American Peace Mobilization

Protest at the White House.

The American Peace Mobilization (APM) was a peace group, officially cited in 1947 by United States Attorney General Tom C. Clark on the Attorney General's List of Subversive Organizations for 1948, as directed by President Harry S. Truman’s Executive Order 9835.

History

APM was created in 1940 from the remains of the American League for Peace and Democracy (previously known as the Comintern affiliate American League Against War and Fascism) and the Hollywood Anti-Nazi League,[1] both of which were dissolved following the signing of the Molotov-Ribbentrop pact in 1939.

Now on stable terms with Nazi Germany, the Soviet Union’s focus turned from overt anti-Fascist militancy to “peace.” In the midst of the London Blitz and the Battle of Britain, APM agitated for a cut-off of “warmonger” President Franklin Roosevelt’s Lend-Lease program, and any other U.S. aid to the U.K.[2]

The APM, however, abruptly ended its 1,029-hour non-stop peace demonstration in front of the White House on June 21, 1941 — one day before the Nazis invaded the Soviet Union.[3] Reversing its position, APM now demanded immediate U.S. entry into the war.[4] APM changed its name yet again, to the American Peoples Mobilization.[5]

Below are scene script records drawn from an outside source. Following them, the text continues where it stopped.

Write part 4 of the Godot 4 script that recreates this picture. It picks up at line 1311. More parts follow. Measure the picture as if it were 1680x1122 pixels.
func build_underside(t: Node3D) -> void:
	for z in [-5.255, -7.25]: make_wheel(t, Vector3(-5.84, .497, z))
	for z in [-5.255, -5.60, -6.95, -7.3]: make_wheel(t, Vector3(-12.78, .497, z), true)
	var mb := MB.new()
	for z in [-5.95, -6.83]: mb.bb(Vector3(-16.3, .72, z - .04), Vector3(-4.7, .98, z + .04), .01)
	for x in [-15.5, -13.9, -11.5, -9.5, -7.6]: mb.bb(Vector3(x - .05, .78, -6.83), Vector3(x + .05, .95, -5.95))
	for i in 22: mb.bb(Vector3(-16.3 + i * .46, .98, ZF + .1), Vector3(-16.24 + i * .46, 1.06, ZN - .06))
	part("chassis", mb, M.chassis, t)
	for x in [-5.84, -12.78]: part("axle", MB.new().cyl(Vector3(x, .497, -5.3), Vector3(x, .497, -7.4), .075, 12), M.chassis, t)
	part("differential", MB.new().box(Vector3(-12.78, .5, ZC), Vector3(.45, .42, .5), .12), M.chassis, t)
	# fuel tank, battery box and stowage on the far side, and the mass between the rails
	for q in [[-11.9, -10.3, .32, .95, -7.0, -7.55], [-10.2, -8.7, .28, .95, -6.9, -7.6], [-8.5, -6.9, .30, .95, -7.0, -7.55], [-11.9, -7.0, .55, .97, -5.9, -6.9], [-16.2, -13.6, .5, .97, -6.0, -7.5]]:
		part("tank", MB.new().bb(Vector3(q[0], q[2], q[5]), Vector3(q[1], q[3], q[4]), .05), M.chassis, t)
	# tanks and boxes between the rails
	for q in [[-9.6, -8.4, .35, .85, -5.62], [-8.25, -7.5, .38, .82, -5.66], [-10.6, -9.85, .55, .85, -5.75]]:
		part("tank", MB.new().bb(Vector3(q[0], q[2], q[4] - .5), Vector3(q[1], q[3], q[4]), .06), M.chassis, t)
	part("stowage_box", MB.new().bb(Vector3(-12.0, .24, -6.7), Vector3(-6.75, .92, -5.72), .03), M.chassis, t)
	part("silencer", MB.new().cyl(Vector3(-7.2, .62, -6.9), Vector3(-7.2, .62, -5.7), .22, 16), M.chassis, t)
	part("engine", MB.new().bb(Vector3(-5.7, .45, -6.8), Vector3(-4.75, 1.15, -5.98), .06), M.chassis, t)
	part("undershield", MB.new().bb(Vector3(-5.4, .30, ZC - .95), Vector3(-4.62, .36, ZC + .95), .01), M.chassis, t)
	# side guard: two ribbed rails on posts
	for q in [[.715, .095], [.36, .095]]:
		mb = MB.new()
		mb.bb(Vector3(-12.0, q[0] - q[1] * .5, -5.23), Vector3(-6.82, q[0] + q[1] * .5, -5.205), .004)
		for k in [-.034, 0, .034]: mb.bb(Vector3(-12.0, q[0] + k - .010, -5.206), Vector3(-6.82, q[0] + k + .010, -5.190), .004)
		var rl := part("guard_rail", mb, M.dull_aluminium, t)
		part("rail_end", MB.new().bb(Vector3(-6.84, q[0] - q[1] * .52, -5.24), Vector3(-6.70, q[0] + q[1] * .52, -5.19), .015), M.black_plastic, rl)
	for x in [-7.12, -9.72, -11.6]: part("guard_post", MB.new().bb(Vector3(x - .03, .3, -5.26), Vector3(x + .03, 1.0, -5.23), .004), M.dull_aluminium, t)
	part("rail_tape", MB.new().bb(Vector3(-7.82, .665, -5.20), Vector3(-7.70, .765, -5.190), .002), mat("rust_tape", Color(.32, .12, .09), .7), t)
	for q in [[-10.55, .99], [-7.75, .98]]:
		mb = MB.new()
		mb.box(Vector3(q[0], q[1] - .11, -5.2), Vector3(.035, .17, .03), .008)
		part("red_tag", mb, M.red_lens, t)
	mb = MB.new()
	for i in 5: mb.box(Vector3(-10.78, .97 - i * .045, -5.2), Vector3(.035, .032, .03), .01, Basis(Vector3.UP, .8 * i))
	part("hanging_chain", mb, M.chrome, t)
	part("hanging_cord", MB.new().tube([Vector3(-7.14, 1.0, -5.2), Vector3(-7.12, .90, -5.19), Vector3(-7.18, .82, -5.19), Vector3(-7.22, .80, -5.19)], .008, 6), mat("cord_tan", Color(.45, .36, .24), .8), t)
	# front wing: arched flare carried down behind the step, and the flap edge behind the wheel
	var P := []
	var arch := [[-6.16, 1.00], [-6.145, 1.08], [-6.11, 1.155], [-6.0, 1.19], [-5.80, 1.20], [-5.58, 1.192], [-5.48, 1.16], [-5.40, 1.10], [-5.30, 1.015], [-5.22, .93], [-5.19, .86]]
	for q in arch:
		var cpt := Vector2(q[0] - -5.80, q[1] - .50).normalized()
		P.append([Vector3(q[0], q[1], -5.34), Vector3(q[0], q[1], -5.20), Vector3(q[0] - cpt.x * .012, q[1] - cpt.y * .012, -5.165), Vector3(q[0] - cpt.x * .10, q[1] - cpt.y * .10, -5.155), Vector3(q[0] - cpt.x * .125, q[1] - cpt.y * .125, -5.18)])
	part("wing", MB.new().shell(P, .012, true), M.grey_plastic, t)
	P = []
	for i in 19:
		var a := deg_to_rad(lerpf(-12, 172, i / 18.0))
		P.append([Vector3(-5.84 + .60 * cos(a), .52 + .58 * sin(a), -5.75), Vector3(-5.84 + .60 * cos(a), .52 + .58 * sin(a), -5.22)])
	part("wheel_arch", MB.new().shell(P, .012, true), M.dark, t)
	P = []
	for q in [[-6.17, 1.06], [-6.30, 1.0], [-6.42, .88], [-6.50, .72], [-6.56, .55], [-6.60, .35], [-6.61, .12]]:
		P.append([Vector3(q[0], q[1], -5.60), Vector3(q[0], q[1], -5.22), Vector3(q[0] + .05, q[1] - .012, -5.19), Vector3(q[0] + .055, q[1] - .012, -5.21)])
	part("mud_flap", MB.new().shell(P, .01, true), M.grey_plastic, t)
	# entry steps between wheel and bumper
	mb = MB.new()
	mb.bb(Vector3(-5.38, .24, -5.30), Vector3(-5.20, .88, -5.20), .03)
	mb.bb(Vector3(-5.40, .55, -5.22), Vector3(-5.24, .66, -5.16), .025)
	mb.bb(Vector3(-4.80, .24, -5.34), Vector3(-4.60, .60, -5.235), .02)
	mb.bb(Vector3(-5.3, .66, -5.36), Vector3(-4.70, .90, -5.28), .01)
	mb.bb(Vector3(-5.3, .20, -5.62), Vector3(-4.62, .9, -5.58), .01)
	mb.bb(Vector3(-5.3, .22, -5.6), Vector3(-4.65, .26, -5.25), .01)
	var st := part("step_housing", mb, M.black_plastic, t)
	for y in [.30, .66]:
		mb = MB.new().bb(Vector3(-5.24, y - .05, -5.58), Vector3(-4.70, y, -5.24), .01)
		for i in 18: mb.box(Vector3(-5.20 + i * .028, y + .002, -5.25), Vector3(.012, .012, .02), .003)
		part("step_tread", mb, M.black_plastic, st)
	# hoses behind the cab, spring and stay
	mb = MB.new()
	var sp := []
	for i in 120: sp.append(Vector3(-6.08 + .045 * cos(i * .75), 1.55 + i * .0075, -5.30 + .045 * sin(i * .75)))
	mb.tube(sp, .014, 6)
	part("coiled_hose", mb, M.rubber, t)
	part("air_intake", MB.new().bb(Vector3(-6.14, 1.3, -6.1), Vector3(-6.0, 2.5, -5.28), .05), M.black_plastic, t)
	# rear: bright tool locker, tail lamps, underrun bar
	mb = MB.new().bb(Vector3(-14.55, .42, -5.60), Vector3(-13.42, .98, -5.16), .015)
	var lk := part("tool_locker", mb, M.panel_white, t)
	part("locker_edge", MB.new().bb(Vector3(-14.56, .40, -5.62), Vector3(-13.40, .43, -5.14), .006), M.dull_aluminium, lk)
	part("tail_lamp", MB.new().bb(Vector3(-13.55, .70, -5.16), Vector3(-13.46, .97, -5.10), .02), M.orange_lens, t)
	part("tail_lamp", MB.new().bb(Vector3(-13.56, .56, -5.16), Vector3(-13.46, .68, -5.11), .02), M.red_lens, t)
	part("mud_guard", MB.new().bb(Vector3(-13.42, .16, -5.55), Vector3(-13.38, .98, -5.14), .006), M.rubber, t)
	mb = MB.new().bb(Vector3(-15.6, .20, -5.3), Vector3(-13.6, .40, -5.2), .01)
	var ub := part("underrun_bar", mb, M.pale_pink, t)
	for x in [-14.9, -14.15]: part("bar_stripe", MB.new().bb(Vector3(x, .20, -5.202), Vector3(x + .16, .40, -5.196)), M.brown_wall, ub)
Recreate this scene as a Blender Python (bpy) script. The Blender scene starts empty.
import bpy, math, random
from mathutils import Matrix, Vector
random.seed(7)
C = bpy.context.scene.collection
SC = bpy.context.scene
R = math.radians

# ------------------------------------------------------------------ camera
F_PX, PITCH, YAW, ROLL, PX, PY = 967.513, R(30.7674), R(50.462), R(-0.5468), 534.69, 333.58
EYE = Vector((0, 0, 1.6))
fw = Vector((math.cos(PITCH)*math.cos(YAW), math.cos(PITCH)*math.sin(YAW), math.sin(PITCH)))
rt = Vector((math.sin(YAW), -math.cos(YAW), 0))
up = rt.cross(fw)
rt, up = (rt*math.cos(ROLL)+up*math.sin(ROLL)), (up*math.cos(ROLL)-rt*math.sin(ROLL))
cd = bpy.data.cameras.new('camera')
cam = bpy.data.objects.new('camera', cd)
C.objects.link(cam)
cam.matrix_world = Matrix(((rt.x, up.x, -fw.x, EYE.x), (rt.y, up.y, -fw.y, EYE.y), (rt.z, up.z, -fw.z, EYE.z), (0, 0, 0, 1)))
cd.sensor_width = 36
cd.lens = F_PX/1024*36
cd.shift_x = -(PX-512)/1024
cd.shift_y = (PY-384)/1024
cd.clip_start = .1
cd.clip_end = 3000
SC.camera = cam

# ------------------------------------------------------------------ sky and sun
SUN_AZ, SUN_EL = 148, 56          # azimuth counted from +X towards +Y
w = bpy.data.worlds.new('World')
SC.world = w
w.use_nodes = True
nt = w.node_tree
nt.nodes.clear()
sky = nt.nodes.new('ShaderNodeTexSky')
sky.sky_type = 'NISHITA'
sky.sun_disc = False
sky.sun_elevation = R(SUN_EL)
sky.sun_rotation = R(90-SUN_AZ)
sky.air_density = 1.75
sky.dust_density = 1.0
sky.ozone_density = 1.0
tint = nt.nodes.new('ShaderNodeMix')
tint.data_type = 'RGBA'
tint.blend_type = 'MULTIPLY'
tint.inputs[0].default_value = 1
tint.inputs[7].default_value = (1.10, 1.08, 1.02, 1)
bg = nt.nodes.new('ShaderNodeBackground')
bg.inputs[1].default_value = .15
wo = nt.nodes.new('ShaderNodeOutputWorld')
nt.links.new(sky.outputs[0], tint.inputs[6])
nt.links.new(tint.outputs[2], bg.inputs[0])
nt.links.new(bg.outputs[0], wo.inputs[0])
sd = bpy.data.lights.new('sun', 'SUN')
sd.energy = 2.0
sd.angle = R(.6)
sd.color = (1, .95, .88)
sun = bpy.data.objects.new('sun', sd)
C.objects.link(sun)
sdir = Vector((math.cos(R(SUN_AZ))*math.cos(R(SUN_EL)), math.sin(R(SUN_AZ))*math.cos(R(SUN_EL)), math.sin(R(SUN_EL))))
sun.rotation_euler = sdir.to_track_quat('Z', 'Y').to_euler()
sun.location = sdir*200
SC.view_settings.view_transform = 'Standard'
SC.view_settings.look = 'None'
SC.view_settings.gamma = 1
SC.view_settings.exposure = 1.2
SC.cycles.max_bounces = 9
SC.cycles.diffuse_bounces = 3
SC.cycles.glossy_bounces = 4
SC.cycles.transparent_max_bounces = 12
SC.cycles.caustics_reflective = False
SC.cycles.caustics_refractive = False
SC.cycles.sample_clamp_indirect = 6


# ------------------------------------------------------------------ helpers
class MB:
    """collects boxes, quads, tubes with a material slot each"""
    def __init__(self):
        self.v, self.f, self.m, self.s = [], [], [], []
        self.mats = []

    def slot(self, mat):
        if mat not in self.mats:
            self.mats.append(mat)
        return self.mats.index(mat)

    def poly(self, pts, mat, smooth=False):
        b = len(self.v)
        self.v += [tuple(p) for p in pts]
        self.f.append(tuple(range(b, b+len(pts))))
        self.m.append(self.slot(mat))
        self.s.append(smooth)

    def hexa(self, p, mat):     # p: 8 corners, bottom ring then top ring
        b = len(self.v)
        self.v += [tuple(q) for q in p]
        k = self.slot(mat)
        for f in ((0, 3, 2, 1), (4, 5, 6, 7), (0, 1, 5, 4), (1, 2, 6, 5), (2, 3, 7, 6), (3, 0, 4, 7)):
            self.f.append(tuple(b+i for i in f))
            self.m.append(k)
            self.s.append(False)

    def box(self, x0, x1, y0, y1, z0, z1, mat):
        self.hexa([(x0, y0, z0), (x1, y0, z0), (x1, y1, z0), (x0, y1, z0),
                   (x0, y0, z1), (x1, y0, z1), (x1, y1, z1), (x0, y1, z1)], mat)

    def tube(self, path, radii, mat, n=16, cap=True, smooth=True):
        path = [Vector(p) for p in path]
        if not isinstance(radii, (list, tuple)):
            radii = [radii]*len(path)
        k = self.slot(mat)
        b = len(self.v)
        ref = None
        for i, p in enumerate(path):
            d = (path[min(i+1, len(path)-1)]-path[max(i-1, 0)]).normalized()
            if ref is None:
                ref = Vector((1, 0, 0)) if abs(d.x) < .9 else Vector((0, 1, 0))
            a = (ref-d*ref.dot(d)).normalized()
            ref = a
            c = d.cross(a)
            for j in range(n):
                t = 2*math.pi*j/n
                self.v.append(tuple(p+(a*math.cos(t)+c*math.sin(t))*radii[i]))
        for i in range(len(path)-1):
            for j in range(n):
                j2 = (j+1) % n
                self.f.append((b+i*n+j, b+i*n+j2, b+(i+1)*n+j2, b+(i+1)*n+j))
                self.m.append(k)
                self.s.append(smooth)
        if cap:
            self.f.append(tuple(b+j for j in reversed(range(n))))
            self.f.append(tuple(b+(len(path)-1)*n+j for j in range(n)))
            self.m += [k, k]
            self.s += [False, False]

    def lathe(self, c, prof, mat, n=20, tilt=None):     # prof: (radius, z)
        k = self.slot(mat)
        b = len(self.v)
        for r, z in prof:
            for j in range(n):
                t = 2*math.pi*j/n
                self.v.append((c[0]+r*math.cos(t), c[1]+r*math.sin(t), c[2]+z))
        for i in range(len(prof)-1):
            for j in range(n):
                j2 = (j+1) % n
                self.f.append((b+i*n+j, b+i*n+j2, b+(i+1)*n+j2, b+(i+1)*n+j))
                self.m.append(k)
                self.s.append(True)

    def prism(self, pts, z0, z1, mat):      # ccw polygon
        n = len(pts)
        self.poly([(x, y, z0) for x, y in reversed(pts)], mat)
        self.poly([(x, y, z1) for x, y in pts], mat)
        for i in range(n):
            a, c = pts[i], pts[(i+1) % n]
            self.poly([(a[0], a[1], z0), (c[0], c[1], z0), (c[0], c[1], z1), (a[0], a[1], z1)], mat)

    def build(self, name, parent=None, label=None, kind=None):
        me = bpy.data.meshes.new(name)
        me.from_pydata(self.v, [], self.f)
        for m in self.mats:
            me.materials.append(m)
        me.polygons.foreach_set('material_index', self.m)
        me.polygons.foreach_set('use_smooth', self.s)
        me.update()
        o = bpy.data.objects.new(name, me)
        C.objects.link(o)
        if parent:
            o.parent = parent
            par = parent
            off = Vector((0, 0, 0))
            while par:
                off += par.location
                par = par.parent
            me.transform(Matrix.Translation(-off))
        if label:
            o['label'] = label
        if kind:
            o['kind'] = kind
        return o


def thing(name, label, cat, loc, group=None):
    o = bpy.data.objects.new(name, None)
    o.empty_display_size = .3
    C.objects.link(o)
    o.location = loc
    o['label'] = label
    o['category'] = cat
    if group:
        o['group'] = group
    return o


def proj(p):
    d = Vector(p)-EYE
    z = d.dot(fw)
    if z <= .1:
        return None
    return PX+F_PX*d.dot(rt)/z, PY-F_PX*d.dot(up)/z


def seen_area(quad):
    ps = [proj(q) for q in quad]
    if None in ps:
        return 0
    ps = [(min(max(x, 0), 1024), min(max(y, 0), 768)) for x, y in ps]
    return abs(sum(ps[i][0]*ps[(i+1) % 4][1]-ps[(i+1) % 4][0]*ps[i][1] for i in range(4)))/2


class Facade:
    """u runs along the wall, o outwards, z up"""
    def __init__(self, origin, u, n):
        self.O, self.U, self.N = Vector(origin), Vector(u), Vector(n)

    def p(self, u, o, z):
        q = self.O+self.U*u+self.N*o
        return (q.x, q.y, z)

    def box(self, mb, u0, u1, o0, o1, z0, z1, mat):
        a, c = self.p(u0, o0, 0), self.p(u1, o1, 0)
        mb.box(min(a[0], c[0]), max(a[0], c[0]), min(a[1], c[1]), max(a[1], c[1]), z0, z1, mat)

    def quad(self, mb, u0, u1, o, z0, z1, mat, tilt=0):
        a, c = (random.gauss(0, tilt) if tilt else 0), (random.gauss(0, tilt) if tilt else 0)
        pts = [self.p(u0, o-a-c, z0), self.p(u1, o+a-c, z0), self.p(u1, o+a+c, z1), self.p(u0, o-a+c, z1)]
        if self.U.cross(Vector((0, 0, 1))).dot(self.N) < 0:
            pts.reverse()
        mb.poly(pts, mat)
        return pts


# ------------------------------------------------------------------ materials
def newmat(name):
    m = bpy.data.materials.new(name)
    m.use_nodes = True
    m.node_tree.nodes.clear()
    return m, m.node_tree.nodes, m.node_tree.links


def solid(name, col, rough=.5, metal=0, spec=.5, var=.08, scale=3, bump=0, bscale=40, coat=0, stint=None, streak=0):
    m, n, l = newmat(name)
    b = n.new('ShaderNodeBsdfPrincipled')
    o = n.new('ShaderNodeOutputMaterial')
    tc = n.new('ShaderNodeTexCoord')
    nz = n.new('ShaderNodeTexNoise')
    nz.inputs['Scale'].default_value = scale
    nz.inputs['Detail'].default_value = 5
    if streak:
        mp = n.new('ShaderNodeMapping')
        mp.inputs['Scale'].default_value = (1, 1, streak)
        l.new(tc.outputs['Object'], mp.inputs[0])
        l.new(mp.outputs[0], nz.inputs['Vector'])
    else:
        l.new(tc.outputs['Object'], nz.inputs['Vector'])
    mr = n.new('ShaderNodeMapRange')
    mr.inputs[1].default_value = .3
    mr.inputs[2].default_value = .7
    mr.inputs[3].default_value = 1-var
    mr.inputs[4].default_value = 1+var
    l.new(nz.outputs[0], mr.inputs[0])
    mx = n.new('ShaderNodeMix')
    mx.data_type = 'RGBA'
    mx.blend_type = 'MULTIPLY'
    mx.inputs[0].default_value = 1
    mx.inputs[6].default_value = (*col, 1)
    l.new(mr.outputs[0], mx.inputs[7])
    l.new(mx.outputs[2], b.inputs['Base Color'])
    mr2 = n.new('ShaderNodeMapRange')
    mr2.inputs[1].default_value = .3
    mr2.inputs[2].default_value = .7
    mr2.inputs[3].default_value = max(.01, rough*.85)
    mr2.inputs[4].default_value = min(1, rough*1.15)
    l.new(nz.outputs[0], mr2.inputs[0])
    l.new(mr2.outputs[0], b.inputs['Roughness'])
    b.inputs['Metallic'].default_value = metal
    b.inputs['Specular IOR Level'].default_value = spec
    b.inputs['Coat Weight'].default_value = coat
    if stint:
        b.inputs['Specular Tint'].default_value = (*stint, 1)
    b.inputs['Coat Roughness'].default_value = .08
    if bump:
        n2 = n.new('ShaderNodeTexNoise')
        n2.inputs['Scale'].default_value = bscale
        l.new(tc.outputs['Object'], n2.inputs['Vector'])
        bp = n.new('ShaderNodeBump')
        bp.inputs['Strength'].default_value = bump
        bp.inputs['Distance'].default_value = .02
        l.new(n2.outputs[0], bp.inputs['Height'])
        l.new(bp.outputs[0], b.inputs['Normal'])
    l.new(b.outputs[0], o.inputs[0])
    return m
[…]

The executive director of APM at the time of this reversal was Frederick Vanderbilt Field; Congressman Vito Marcantonio was one of its vice chairs.

While the Communist Party and its various "pro-peace" front organizations completely reversed their position on the war the moment the pact was violated, the non-interventionists of America First continued their opposition until the U.S. was attacked on December 7, when even the previously pro-Nazi German American Bund endorsed war on the Axis.

During the Cold War, the group re-discovered pacifism as the National Committee to Win the Peace in demanding nuclear disarmament, and U.S. and British withdrawal from Palestine, China, the Philippines, and Greece.[6][7]

Goals

The program of the organization was defined in its "5 Planks to Defend America" as:[8]

  1. Get out and stay out of the European War.
  2. Defeat Militarism and Regimentation. Repeal Conscription. No M Day for the American people.
  3. Restore the Bill of Rights. Restore free speech, freedom of assembly, freedom of thought. Take special privilege away from the top and give it back to the whole American people.
  4. Stop War Profiteering. Put lives ahead of profits. Put profits last on democracy's list. What helps democracy helps you.
  5. Guarantee a decent standard of living for all. Work for more social and labor legislation. End discrimination.

Subversive Activities Control Board

The Subversive Activities Control Board concluded that the Party functionary serving as executive secretary of the American Council, stated that the American Peace Mobilization and the American Council would be mere hollow shells without the Communist Party USA and that the Party 'had to use these means to weld the people into a fighting unit so that they could wrest the power from the dying ruling class.'[9]

References

  1. Alan Casty (3 August 2009). Communism in Hollywood: The Moral Paradoxes of Testimony, Silence, and Betrayal. Scarecrow Press. pp. 44–48. ISBN 978-0-8108-6949-3. Retrieved 3 June 2013.
  2. Picketers Picketed, Time, June 2, 1941
  3. "White House Pickets Stop At 1,029 Hours," Washington Post, June 22, 1941
  4. Purely for Peace, Time, July 14, 1941
  5. American Peoples Mobilization Collected Records, 1940-1941, Peace Collection, Swarthmore College.
  6. The First Loyalty, Time, March 31, 1947
  7. Win the Peace for Whom? Time, September 16, 1946, (What is a Front?, response from BGen. Evans F. Carlson)
  8. Volunteer for Liberty, newsletter of the Abraham Lincoln Brigade, February 1941, Volume III, No. 2
  9. Reports of the Subversive Activities Control Board, United States Government Printing Office, 1966. Vol. 1, pg. 491.